Tens of thousands of families who live in slums in different parts of the city, including on the banks of canals and the Kelani river, will be affected. Many of the shanties date back to before Sri Lanka’s independence in 1948, but their expansion was accelerated by the pro-market program that was implemented from 1977.


According to a 2004 Colombo Municipal Council survey, central Colombo had 1,614 poor urban settlements, which were home to 72,612 families or more than half a million people. Their children had no proper access to education. The average floor area for a family of five members was less than 350 square feet and they used common toilets and water taps.


Only 12 percent of those households, or 9,314 families, had a permanent source of income while 45 percent or 34,925 families had unskilled, irregular employment. Many do odd jobs such as day labouring in small factories, cleaning or driving small three-wheeler taxis. Others are street hawkers or make a bit of money by sewing clothes or collecting scrap metal, paper and bottles.


Since that survey, many more people have been driven into Colombo by growing poverty and unemployment in the island’s rural areas. The number of shanty dwellers increased by nearly 8 percent after the Asian tsunami lashed the country’s eastern and southern coastlines in December 2004. Despite government promises, many victims were not provided with new shelters and employment opportunities.


When asked by the WSWS what would happen to the shanty residents, UDA director general Prasanna Silva claimed the government would provide “suitable shelters or compensation if they desire to settle beyond Colombo” and referred to three projects on the periphery of Colombo city.


However, these projects will not house the tens of thousands of people who will be displaced by the UDA’s plans. So far only two new housing complexes—Sahasapura (Millennium City) and Dematagoda—have been constructed. Sahasapura was built in 2001–2002 but has only 676 units for families from 16 settlements. Residents say the units are inadequate and many are in need of repair. The government boasts that it was able to release 7 hectares of prime real estate worth 900 million rupees ($US8 million) by relocating these families.
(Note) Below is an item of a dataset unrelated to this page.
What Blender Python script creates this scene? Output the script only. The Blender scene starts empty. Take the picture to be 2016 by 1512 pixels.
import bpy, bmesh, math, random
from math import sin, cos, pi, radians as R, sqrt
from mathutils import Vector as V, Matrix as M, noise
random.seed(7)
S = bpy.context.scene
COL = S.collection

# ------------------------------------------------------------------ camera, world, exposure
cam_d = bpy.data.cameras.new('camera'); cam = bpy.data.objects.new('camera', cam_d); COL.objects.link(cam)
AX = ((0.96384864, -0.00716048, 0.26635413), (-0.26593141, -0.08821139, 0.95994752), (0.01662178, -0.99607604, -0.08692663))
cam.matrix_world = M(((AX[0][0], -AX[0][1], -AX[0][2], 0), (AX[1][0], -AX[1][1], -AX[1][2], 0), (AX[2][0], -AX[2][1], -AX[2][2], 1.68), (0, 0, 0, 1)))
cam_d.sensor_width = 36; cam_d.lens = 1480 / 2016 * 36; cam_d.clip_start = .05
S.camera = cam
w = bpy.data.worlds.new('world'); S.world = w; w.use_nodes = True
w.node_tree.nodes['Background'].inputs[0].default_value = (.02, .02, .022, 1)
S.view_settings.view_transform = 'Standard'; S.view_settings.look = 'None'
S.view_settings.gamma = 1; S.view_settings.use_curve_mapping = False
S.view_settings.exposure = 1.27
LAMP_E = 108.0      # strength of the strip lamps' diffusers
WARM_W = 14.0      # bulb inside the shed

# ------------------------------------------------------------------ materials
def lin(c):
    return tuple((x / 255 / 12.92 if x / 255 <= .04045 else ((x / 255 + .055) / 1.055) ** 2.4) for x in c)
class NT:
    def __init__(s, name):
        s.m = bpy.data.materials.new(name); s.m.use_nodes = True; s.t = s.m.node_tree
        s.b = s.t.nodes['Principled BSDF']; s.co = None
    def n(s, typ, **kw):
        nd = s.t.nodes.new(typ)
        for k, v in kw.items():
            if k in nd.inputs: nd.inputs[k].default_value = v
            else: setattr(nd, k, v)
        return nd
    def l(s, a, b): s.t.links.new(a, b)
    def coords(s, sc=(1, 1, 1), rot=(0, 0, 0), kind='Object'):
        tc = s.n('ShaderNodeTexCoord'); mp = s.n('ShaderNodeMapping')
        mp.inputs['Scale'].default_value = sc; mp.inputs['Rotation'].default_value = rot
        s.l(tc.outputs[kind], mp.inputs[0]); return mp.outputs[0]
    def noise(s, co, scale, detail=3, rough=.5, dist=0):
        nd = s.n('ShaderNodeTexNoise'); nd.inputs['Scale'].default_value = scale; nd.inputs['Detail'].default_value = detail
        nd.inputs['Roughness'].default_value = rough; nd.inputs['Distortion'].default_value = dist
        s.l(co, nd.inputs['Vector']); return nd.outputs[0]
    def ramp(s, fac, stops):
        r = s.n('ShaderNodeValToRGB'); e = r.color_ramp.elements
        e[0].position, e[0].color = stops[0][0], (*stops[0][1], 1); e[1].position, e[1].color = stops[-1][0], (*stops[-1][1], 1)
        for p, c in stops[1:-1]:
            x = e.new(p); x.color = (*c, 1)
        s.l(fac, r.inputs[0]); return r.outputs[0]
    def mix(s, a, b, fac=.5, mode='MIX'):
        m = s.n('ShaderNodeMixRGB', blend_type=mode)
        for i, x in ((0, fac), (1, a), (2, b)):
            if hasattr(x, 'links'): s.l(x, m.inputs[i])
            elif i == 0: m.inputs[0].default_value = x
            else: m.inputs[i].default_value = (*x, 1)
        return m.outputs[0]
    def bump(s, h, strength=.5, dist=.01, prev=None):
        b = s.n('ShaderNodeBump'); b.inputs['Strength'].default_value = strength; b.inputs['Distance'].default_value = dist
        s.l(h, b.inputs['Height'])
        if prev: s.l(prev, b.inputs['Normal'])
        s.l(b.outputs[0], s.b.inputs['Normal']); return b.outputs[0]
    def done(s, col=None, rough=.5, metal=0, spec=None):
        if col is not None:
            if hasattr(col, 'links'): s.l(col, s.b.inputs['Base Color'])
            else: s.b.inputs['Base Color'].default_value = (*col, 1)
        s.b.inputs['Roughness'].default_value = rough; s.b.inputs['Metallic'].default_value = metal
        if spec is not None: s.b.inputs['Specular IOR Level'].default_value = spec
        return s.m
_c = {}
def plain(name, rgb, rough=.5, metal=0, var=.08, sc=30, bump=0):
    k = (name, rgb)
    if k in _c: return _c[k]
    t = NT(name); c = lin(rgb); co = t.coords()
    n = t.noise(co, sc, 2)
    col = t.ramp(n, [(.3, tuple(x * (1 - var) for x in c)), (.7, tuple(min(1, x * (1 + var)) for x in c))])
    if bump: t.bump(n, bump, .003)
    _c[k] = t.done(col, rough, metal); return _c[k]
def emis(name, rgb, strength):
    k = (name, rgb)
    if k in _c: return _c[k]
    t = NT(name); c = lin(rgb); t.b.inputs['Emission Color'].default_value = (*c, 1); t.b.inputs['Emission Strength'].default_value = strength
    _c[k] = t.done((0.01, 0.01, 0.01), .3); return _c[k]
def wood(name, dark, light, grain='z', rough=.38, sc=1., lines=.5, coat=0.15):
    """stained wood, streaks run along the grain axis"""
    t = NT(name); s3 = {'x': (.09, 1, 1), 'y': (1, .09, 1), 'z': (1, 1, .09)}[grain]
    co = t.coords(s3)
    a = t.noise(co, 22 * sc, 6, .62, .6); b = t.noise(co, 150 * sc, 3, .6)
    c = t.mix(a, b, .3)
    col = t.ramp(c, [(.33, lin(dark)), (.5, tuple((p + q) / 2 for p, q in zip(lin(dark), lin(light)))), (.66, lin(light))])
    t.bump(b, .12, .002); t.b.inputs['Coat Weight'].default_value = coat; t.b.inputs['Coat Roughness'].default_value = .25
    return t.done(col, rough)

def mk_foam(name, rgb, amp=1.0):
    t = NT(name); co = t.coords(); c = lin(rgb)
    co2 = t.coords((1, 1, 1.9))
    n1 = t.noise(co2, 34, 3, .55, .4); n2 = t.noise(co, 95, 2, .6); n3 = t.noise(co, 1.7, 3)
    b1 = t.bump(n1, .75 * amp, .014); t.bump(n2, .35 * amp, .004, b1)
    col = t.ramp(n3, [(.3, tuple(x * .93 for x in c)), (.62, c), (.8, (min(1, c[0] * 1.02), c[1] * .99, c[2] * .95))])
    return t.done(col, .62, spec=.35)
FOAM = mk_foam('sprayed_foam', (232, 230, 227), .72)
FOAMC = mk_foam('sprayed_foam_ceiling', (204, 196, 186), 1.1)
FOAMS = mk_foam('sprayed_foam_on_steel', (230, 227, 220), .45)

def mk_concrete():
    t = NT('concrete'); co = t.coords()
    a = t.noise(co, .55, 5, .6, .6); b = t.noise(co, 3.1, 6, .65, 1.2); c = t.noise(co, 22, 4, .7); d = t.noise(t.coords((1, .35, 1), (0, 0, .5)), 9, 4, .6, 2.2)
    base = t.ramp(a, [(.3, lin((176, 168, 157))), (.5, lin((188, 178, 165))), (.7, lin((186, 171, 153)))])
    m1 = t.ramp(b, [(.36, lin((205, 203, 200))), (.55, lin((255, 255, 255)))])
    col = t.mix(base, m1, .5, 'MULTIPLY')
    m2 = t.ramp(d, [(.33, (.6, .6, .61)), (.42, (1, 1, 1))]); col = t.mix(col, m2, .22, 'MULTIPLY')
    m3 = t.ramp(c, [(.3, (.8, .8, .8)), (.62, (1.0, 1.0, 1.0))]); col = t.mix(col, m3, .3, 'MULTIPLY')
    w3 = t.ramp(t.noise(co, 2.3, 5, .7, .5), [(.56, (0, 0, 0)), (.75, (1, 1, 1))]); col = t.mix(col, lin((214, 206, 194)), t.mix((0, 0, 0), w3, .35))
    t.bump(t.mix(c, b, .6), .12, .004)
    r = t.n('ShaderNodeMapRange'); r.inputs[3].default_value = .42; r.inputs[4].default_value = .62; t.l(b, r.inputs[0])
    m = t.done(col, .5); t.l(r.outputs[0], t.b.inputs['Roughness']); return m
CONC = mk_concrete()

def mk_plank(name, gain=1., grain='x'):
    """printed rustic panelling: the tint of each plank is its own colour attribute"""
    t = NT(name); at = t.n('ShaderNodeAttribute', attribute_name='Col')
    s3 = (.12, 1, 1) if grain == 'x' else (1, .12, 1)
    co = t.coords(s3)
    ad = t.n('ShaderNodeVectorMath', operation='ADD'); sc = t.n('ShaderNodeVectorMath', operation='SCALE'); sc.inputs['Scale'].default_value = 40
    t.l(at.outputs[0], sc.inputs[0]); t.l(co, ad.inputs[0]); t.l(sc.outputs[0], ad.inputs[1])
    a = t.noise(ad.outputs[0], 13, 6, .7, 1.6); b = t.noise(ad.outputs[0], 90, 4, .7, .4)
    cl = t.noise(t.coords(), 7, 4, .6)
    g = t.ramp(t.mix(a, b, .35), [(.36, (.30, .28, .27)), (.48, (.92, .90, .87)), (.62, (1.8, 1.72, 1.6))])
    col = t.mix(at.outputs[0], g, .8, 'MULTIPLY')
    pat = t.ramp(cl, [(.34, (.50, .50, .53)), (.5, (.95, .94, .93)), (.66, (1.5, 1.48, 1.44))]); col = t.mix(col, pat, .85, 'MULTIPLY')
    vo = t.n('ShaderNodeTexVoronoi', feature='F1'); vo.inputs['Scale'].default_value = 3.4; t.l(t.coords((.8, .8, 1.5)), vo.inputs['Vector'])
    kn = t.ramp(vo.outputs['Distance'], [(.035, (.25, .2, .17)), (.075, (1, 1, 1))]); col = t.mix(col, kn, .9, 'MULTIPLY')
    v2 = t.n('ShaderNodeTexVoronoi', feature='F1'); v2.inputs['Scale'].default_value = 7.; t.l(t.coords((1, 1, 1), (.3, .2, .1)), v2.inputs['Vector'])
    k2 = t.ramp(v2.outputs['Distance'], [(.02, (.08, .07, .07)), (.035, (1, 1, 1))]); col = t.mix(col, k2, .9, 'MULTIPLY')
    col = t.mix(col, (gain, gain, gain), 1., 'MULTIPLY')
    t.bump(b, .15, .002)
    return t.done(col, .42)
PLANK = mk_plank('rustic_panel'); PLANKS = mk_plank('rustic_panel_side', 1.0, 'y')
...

The government justified its latest evictions by declaring that the residents were “illegally occupying” the land. Defence Secretary Rajapakse branded the slums as “eye sores”. For decades, however, successive governments have tacitly accepted the slums and done nothing to provide decent accommodation with proper utilities. Only now, as it wants to sell off the land, is the Rajapakse government raising the issue of “illegal” settlements.


Following the evictions last month, the government invented another excuse. Amid torrential rains, it began blaming slum dwellers for flooding in the city. On May 18, President Rajapakse ordered “relevant authorities to evacuate residents living on canal banks to avoid flood disasters”.


Irrigation and Water Resources Management Minister Nimal Sripala De Silva subsequently announced a program, in coordination with the defence ministry, to remove all “unauthorised” shanties from river banks, near marshes and on government land in Colombo and other areas. He claimed the slums were the “root cause” of the flooding and declared that illegal squatters would not be paid any compensation.


Following the Slave Island evictions, the defence ministry’s Media Centre for National Security issued a statement, declaring: “The state emphasises that the removal of unauthorised residents from the land adjoining the Defence Services School in Malay Street was carried out yesterday [May 7] with a humanitarian countenance and on a legal and just basis.”


This callous indifference to the plight of the Slave Island residents is a warning not only to other shanty dwellers but to the working class as a whole of the methods that will be used in Rajapakse’s “economic war”. Just as it is clearing and selling off prime real estate in Colombo city, the government is also under pressure from the International Monetary Fund to slash public spending and privatise state-owned enterprises. It will have no compunction in using the security forces to suppress any opposition from working people.